# Source material

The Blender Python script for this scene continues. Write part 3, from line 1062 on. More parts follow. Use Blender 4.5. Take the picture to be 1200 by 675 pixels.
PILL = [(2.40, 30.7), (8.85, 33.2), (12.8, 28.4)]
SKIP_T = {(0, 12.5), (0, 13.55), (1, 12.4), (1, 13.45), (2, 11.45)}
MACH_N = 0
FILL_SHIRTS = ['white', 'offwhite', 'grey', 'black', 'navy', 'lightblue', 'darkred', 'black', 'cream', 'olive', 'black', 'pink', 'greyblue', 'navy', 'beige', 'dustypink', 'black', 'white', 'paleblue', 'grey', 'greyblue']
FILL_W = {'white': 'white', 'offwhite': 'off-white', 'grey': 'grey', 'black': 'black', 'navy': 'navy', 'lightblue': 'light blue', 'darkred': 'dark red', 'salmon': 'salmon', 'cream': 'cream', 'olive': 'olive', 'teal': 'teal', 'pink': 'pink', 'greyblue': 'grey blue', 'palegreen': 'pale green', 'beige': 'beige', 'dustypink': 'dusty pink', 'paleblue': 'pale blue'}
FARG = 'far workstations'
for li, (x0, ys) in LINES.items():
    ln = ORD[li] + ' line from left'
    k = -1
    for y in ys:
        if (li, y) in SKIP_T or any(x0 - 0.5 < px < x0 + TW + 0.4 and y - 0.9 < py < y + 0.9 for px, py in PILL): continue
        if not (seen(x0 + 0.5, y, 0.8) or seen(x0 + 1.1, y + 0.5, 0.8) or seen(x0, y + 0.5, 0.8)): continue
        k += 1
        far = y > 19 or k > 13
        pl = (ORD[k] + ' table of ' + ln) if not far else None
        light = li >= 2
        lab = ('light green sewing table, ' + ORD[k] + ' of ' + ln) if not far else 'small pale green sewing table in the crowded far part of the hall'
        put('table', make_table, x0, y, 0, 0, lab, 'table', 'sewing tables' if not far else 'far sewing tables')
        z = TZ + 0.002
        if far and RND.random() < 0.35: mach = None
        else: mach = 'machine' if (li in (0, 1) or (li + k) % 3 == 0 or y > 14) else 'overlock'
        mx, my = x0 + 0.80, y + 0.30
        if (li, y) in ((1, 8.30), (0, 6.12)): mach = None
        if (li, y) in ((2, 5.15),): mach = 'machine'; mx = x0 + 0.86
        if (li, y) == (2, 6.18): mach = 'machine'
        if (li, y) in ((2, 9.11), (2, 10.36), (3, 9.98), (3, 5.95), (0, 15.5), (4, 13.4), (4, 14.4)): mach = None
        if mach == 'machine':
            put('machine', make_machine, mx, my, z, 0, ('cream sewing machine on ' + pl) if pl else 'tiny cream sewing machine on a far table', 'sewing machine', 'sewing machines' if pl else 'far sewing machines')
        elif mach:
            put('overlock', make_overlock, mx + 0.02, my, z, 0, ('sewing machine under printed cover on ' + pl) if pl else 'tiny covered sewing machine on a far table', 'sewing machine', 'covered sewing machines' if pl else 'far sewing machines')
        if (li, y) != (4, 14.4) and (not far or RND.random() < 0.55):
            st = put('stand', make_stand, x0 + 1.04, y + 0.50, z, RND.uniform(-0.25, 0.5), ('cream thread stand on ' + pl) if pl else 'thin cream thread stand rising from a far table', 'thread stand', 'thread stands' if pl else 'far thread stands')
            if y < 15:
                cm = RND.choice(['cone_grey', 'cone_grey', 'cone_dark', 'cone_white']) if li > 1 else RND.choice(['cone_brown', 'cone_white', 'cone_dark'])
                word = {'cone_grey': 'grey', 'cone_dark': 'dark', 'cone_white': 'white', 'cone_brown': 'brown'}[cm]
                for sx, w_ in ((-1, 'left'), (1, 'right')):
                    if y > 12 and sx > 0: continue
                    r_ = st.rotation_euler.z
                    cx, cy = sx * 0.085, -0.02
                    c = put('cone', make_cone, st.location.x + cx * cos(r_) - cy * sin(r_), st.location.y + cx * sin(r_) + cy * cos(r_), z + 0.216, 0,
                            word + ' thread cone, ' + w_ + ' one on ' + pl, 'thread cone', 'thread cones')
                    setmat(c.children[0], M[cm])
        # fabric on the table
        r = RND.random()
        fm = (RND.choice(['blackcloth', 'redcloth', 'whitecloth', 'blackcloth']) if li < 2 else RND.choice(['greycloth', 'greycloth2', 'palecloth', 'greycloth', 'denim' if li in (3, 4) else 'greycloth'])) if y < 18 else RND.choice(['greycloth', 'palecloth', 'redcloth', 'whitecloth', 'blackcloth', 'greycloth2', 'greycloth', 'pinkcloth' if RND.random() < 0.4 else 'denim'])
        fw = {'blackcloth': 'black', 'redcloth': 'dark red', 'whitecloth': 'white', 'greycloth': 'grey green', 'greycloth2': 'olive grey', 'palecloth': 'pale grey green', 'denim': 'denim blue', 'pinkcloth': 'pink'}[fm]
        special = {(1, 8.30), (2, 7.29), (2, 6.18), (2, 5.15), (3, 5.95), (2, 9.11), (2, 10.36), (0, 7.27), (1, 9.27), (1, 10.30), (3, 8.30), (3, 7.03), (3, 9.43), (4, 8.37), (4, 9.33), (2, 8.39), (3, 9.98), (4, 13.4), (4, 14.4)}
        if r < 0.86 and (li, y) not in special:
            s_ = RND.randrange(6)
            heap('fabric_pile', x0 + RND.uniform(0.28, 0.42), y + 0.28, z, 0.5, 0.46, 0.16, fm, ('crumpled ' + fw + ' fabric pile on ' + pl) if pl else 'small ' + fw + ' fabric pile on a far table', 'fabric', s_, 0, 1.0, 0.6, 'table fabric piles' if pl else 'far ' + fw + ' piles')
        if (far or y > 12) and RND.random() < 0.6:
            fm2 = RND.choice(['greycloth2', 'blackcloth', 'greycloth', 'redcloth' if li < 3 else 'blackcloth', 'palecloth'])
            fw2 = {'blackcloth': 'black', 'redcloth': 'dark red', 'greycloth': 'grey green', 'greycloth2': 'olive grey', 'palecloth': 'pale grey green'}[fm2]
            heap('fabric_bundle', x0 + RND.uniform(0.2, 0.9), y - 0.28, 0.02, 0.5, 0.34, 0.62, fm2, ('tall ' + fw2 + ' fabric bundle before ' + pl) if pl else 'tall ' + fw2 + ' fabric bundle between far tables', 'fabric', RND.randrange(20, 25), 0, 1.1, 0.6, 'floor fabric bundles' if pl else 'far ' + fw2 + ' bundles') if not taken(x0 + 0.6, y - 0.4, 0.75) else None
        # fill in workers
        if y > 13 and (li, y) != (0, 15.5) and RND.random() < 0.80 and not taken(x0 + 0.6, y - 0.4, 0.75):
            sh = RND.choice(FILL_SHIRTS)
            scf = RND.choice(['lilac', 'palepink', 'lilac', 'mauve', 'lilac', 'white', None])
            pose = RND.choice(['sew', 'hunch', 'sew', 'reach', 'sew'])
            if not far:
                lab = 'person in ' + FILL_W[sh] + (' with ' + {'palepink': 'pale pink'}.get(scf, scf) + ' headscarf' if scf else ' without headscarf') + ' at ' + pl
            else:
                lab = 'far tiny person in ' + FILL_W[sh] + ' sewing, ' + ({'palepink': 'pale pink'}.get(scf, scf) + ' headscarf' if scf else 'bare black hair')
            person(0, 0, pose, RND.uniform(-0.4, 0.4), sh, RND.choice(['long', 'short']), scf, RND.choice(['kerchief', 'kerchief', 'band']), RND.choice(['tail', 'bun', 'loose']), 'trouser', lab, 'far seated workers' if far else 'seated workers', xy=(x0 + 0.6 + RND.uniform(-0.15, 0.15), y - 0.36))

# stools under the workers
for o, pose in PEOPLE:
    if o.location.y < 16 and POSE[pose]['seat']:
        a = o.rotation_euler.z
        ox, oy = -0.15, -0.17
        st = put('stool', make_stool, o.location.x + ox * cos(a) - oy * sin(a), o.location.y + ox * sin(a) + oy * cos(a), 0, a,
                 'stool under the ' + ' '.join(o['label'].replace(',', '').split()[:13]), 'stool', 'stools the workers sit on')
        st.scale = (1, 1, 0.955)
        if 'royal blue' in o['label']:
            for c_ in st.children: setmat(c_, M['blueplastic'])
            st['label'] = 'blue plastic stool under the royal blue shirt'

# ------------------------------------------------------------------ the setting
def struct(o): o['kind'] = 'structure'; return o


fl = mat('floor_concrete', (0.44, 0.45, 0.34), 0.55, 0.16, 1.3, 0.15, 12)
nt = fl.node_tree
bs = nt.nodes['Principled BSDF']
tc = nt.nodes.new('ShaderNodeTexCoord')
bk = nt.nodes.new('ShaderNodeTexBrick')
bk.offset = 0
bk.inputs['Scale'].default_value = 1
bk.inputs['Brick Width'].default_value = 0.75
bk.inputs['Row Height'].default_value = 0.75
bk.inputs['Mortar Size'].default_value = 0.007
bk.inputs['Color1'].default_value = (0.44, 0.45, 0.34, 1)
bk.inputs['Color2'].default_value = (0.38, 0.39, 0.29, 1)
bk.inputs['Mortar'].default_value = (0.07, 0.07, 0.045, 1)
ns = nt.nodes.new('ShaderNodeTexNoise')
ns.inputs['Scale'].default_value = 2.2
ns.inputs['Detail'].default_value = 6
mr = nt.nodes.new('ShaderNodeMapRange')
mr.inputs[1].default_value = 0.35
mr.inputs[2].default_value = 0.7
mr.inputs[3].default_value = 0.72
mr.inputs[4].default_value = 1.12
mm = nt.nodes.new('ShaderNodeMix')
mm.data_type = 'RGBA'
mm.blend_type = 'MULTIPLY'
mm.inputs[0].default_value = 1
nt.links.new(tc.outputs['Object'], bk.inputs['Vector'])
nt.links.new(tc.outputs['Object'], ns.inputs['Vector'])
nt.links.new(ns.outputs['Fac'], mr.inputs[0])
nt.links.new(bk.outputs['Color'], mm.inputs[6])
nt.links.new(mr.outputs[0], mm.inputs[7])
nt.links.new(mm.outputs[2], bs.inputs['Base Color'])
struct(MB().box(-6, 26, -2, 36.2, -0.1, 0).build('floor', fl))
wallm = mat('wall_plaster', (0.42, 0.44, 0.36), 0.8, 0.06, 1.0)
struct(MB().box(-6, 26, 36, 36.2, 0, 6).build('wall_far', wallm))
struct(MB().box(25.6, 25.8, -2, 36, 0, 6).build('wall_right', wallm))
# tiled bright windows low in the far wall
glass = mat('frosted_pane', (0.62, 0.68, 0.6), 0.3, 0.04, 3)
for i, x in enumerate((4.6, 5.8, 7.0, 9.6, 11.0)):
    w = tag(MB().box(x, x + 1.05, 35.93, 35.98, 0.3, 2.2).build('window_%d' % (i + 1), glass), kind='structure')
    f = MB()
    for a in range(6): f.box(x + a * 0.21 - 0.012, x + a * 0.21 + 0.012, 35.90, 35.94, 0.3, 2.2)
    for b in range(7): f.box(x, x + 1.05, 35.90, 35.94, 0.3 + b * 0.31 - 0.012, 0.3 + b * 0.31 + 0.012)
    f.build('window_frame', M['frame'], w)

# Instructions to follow
Using the listing above, list every line in which the string "from" occurs.

# Solution for this exercise
The Blender Python script for this scene continues. Write part 3, from line 1062 on. More parts follow. Use Blender 4.5. Take the picture to be 1200 by 675 pixels.
    ln = ORD[li] + ' line from left'
            st = put('stand', make_stand, x0 + 1.04, y + 0.50, z, RND.uniform(-0.25, 0.5), ('cream thread stand on ' + pl) if pl else 'thin cream thread stand rising from a far table', 'thread stand', 'thread stands' if pl else 'far thread stands')